## [Do this]
Identify every line containing the word "recreates" and reproduce each one.

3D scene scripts
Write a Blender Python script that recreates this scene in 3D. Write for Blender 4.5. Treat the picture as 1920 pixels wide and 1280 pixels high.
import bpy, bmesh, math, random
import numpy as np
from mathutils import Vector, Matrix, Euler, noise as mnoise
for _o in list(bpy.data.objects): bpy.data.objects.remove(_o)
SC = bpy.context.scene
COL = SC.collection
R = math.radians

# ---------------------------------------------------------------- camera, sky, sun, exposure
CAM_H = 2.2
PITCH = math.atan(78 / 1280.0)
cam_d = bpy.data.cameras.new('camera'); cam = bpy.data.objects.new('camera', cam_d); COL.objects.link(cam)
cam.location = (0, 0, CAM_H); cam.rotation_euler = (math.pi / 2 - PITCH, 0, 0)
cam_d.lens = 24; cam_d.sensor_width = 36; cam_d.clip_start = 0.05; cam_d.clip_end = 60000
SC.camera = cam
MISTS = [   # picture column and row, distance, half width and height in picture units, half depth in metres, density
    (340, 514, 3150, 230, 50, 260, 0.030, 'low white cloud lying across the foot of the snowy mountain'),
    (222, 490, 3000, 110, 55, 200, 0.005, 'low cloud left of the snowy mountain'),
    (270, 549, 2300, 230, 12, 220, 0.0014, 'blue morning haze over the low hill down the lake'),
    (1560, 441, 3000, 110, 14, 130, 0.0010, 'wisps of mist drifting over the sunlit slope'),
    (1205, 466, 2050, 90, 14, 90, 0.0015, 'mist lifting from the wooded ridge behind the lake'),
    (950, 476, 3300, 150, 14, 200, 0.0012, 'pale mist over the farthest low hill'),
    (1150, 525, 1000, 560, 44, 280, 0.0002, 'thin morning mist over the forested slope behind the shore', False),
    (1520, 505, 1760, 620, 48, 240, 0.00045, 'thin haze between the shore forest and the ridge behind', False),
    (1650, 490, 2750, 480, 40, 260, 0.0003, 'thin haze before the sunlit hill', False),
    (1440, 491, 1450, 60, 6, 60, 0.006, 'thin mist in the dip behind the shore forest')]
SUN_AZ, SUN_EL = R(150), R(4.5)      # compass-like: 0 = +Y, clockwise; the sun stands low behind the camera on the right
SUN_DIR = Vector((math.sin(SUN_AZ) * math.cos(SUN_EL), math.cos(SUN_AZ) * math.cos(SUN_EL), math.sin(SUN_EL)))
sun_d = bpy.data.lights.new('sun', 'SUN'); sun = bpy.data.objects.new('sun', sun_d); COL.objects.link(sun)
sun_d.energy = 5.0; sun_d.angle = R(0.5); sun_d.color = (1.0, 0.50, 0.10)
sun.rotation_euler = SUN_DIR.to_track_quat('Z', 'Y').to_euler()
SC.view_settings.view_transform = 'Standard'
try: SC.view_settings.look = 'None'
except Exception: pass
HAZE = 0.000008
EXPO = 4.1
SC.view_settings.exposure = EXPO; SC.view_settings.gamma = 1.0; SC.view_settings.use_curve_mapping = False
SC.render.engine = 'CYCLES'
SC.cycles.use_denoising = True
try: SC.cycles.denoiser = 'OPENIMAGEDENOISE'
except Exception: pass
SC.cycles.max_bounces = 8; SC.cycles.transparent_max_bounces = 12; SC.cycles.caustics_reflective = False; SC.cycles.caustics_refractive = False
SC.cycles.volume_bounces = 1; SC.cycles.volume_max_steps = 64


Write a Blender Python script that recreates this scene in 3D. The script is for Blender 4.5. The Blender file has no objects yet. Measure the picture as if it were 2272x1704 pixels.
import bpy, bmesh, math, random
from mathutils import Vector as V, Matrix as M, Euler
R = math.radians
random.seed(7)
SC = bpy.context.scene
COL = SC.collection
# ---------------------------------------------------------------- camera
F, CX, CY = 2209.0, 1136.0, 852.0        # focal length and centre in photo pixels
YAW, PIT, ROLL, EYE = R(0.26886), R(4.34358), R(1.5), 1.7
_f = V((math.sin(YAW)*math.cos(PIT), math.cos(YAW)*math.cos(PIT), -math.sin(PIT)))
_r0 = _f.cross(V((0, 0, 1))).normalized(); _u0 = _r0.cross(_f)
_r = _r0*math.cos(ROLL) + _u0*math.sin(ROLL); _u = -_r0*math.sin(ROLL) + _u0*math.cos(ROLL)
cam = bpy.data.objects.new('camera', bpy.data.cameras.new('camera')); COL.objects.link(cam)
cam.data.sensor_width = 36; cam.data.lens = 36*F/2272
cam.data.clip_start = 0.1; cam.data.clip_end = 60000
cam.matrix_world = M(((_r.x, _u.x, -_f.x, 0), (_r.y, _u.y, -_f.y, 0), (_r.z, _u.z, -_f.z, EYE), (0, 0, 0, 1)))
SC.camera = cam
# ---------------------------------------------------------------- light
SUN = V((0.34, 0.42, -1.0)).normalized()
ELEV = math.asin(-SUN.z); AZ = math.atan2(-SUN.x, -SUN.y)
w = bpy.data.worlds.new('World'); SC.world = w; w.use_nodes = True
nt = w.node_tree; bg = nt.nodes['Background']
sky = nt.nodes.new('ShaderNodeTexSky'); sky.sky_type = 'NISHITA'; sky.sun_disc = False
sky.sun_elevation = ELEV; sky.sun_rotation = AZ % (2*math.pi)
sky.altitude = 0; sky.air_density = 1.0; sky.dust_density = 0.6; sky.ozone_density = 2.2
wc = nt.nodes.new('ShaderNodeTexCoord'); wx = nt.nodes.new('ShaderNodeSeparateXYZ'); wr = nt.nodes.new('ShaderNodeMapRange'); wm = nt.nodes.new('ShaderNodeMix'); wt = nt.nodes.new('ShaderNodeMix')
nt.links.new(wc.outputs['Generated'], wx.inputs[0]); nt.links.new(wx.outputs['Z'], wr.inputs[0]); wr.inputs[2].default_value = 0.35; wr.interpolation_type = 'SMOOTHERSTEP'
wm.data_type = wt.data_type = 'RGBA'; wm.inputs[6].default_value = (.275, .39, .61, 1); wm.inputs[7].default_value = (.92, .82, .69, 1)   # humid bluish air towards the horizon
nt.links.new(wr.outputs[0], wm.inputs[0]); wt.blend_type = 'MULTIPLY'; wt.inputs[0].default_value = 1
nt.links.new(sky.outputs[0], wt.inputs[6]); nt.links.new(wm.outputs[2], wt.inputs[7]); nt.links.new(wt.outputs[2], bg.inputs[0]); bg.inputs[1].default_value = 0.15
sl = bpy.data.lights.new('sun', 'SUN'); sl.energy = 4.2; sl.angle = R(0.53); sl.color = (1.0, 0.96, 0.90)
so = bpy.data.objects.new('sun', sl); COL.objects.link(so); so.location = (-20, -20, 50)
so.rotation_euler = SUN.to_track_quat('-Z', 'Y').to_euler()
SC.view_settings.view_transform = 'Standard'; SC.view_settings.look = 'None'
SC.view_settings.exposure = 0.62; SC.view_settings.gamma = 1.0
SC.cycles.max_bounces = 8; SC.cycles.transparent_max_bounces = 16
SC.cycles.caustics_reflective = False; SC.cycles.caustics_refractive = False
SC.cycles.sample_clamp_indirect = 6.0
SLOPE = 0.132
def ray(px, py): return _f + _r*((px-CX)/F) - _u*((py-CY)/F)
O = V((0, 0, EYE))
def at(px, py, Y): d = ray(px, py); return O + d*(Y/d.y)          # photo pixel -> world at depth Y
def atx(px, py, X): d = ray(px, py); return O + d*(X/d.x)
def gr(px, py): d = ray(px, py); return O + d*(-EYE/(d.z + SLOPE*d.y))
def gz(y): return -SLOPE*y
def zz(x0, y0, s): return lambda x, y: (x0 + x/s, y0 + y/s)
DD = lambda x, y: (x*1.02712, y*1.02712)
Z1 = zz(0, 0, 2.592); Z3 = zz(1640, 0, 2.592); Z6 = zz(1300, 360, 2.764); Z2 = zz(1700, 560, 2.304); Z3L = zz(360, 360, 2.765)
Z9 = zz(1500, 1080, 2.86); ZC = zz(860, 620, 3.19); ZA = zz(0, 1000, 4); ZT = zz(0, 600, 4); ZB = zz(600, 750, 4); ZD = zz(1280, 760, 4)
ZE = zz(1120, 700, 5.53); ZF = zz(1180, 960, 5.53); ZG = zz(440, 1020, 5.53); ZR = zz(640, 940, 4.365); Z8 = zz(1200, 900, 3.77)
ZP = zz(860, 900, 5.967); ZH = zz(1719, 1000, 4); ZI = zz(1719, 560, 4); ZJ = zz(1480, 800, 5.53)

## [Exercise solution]
Write a Blender Python script that recreates this scene in 3D. Write for Blender 4.5. Treat the picture as 1920 pixels wide and 1280 pixels high.
Write a Blender Python script that recreates this scene in 3D. The script is for Blender 4.5. The Blender file has no objects yet. Measure the picture as if it were 2272x1704 pixels.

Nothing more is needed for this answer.